Into The Distance Tuesday. One of the small bottles of sake last night, a nice buzz, to bed early, up early, back from breakfast at the usual place. How many times have I said that: back from breakfast at the usual place? I'm in a rut, right? Well, that's why ruts are more nuanced than we think. (Screed in favor of ruts follows.) I LIKE having breakfast at the usual place and don't look forward to the day when inflation and age have wiped out my retirement funds and I can no longer afford it. Still, that will be the time to find another nice comfortable morning rut, make breakfast at home in a comfortable chair, reading the papers (if papers still exist and I can afford the subscription) and writing about it here. You, of course, will have long gone to more interesting places, but I'm OK with that. Remember, any day is a good day you can get up and tie your own shoes (the pronouncement of the wise Mr. N many years past) and my pull on shoes don't have laces.
We are in a good mood?
I think so. I need to get Ms. Emmy some more of that Frontline stuff as she's starting to scratch every now and then. This is the time of year for it. They get in the apartment somehow, not sure how, but Frontline seems to get rid of them without shortening her life by more than a couple of years. Better living, even for cats, through chemistry. That and maybe get the car washed, although it's overcast at the moment and just might rain. The forecast is for partly cloudy, sunny through the rest of the week, so I'll go with washed. Saying it, of course, doesn't mean it will happen today, you understand, here at Chalet Prop, but soon, I would think. How could I not be in a good mood?
Later. I got word Steve Flesher died of a heart attack Saturday. A friend in the old company stationed at the port facility in Seattle, holding on as best he could to get in another year in this rat race before retiring. We had dinner in May when he was in Oakland for a regional meeting. He's known he's had a bad heart for some time and he's been carrying way too much weight for what I suspect has been most of his life - a classic example of a heart attack waiting to happen - but shit, what terrible timing. Sometimes putting off retirement, gritting your teeth for that one last year, those few last years, in order to build a bank account big enough to retire makes no sense. Sometimes you cut and run.

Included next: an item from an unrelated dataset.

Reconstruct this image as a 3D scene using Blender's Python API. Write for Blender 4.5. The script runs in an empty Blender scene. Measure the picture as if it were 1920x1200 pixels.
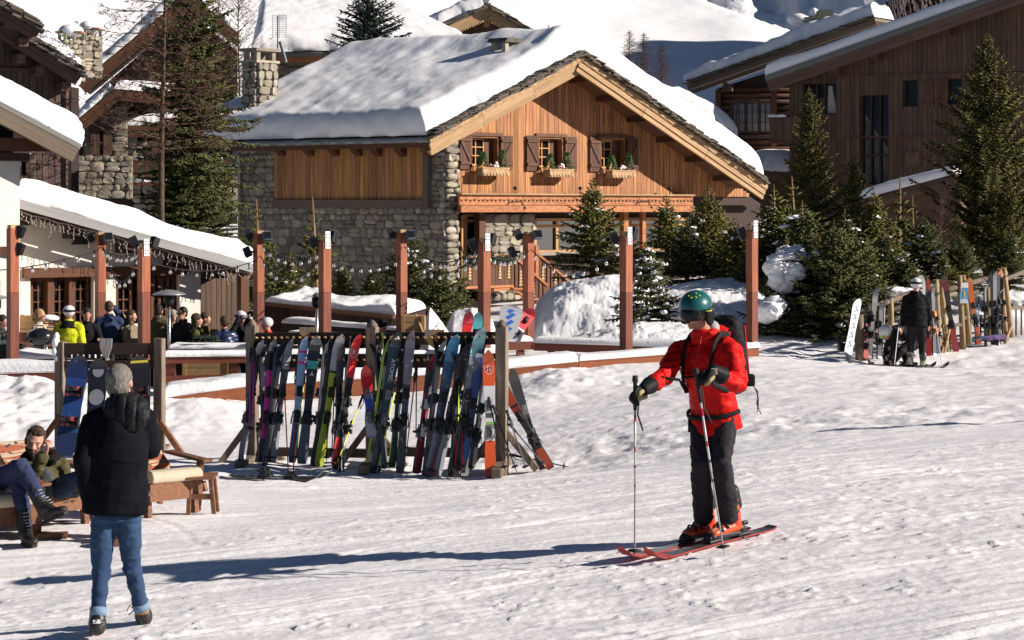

It puts a face on this financial crisis, makes me wonder if he's been watching his 401k sink these last several months, realizing his plan to retire this February was evaporating and the stress didn't do him any good. I bitch about going overboard on the sake and not getting in my walking, but I do that for a reason. I've outlived my own father by ten years, wondered when I was younger if I'd ever reach something called retirement - yes, he had issues I don't have - but something like this jerks your head around and gives you a clearer view of the world and how to put some of it in context.
And this will cause you to make changes?
No, men are fools and we believe the rules don't really apply. When the time comes we just kind of wander off into the distance.